Whether it was providing beds with missing slats to save on wood, or feeding its
men bad beef and hardtack as tough as ceramic tile, the government’s obsession
with sending men off to die while spending as little as possible on them is one constant
Post notes, in battle and at ease.
On
the voyage home, a fever-ridden Post fended for himself in cramped quarters. It
was to be his other survival test, after San Juan Hill:
Down below,
forward, in the former steerage-class latrine, was always a line of sickly men.

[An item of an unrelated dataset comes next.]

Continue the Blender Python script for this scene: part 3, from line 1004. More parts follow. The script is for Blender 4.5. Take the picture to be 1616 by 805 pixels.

One morning the door was half-open, blocked by the body of a dead man whose
yellow hand extended across the opening. He had died that morning in there,
most likely from heart failure and dysentery. At half past three that
afternoon, when I went back, the body was still there, grotesquely huddled,
but it had been pushed under the washstands and no longer interfered with the
door.
Plenty
of moments like this in The Little War
make the point that the Spanish-American War was no rum-and-cigar party for
Uncle Sam imperialists, but a reckoning of the challenges and costs of war as tactics
evolved beyond muskets and drill lines.
As
a memoir, The Little War has a
scattered quality about it. Post obviously took a long time with it, as he
lived for nearly 60 more years after the war’s end and it was published only
after his death. I wonder if it was assembled from short essays Post wrote in
his lifetime for magazines or as notes for himself. There is much repetition of
themes and even some incidents, such as the deaths of comrades, that make me
wonder if he had planned this as a book at all.
Recalling
how he and his comrades jeered at one shirker after San Juan Hill, Post humbly contemplates
why he didn’t break: There are many
obscure factors that make for the persistent pride which keeps one going the tougher
it gets. Courage, perhaps, is nothing more than a willful pride that is too
proud to act ignobly, much as it may envy it.